Task requirements: Check the listing below for lines that hold "empty". How many are there? Please give only the number.

══ Exercise materials

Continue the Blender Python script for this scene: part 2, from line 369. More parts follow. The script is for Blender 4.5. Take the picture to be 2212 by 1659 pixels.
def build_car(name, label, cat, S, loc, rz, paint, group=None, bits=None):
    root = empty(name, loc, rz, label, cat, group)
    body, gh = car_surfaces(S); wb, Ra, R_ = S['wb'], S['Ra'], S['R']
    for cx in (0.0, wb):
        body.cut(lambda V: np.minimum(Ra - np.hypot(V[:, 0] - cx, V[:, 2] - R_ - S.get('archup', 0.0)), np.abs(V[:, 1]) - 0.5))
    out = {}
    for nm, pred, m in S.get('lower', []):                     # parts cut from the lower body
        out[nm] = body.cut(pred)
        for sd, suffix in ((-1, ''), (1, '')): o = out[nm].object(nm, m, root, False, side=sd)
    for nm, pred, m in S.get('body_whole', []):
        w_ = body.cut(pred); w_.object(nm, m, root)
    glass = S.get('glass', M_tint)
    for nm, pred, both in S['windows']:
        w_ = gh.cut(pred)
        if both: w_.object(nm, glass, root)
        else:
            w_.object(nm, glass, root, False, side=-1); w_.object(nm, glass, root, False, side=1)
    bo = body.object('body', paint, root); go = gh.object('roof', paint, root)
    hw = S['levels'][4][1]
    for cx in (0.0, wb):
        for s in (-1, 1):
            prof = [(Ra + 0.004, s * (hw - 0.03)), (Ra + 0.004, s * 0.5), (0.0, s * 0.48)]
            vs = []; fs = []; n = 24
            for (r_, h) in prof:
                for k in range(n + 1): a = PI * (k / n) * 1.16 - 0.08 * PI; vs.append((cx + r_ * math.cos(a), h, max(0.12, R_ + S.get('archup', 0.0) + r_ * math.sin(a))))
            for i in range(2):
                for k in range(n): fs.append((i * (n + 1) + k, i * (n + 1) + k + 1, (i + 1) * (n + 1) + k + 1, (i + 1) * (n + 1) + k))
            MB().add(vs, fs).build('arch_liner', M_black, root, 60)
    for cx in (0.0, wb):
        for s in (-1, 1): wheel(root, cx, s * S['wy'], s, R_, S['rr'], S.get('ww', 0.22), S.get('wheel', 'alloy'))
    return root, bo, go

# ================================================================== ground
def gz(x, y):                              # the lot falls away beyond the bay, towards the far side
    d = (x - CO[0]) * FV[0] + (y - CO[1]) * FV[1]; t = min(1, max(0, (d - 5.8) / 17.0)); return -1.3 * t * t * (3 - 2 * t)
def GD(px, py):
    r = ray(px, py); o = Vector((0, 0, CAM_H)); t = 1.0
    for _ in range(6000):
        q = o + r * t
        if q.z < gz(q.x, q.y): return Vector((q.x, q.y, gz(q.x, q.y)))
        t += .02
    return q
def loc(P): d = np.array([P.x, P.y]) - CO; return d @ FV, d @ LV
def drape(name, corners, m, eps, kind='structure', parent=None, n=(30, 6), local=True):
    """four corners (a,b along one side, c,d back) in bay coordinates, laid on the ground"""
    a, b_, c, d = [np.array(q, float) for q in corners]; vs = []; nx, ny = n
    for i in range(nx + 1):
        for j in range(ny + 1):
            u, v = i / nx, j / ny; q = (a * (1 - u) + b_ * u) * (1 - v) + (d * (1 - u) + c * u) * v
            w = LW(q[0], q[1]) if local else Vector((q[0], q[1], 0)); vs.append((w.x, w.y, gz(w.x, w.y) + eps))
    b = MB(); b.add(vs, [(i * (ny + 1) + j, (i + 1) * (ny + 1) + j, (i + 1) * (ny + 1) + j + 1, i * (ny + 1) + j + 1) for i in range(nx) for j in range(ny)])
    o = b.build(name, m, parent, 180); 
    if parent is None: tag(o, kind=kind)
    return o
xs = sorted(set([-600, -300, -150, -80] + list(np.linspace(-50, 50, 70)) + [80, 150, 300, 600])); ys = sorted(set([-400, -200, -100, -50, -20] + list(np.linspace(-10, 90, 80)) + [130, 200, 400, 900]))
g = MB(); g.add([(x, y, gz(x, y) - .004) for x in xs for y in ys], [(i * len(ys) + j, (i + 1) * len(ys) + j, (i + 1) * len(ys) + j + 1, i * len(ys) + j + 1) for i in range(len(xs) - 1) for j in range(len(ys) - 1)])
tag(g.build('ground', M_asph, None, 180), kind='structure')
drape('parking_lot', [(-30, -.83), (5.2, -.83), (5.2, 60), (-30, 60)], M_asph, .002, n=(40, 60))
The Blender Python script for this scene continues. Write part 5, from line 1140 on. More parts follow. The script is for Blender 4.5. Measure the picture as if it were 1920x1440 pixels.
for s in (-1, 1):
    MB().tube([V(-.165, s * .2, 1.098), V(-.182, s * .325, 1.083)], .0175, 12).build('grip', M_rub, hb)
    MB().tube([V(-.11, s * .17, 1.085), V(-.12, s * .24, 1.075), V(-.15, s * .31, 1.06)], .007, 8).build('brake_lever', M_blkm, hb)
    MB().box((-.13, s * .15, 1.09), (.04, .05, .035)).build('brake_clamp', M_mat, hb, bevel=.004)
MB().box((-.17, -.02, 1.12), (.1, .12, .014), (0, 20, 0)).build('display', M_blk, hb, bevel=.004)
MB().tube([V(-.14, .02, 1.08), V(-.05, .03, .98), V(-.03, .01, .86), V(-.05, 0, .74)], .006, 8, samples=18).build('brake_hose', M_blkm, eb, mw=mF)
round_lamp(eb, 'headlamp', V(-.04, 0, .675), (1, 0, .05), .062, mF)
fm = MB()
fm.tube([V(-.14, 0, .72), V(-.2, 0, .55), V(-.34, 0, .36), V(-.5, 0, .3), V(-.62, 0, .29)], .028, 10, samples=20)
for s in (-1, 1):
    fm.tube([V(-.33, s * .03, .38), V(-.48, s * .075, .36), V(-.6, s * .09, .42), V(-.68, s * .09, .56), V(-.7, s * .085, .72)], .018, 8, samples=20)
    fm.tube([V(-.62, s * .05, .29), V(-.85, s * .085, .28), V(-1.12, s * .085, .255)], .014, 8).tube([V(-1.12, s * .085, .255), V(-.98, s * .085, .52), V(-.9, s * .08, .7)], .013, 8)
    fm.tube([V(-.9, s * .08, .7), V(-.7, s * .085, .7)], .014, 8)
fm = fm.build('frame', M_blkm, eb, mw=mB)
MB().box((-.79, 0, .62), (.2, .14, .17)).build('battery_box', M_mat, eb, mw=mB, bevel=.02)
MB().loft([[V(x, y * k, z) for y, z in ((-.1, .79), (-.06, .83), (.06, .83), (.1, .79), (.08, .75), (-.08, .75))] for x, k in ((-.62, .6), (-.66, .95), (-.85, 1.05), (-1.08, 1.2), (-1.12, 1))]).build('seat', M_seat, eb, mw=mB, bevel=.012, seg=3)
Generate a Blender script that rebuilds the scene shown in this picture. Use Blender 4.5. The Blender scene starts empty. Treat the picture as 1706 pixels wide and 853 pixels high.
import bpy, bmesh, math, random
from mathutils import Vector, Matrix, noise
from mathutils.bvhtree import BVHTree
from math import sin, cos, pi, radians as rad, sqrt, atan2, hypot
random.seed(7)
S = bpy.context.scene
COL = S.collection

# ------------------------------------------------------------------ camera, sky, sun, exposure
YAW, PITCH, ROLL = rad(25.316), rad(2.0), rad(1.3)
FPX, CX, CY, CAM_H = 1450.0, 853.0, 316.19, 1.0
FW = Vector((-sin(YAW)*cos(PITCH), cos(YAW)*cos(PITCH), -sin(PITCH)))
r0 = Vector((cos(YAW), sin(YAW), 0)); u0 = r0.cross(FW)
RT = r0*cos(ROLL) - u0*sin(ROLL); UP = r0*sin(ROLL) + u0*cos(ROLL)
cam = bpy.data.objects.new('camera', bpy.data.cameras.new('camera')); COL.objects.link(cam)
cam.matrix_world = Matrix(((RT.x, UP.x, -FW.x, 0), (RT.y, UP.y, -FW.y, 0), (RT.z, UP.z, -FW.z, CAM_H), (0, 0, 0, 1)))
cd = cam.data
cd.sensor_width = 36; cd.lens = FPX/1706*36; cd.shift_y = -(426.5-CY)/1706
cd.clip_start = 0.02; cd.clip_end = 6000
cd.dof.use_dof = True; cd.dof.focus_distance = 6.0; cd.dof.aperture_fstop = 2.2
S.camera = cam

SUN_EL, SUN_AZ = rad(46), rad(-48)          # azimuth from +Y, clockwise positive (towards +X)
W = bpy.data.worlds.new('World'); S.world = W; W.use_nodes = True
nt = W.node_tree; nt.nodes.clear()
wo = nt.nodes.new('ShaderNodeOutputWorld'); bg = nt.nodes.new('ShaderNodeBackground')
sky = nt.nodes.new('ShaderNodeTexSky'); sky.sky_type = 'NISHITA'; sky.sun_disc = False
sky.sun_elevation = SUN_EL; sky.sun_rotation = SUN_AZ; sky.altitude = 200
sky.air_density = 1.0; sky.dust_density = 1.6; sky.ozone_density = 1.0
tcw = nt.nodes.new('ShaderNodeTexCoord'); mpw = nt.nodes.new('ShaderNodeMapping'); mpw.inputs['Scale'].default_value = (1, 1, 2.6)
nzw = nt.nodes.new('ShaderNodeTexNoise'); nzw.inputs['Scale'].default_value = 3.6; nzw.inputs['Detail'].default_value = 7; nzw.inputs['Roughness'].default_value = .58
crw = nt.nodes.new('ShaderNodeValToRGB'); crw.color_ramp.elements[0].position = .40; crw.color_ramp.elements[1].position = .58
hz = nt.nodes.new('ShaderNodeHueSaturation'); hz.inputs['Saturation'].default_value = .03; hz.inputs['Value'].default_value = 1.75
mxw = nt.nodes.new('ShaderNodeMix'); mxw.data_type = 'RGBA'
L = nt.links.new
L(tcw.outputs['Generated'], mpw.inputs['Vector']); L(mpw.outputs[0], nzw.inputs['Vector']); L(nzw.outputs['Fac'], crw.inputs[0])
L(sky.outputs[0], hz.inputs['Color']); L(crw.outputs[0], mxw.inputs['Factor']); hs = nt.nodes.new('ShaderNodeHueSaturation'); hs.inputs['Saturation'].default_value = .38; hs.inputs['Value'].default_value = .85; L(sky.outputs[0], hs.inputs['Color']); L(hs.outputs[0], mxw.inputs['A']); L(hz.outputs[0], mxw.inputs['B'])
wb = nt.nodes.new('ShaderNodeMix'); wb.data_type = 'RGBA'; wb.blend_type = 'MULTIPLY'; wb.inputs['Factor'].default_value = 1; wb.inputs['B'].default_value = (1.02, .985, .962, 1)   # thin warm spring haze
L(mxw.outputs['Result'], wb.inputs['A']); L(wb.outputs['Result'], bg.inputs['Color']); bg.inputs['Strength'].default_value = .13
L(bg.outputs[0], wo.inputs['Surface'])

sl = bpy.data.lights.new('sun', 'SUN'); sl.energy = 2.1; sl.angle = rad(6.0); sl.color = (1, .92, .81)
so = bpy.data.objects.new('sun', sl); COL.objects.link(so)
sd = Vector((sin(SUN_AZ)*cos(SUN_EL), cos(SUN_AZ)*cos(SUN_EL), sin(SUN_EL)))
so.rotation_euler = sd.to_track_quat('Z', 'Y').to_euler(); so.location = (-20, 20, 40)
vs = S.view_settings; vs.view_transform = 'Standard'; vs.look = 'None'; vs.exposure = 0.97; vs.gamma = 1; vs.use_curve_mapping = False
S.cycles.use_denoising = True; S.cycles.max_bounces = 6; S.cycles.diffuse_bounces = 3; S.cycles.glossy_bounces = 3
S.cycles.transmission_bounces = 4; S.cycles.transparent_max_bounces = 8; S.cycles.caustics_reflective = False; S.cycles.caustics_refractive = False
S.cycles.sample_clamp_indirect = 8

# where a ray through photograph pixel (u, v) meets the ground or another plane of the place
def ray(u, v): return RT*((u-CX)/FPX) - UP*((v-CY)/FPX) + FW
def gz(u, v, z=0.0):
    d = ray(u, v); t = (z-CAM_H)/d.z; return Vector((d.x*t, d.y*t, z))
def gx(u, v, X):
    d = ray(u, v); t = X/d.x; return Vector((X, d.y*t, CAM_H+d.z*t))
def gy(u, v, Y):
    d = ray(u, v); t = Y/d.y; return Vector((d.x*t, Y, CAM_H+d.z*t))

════

Solution for this task: 2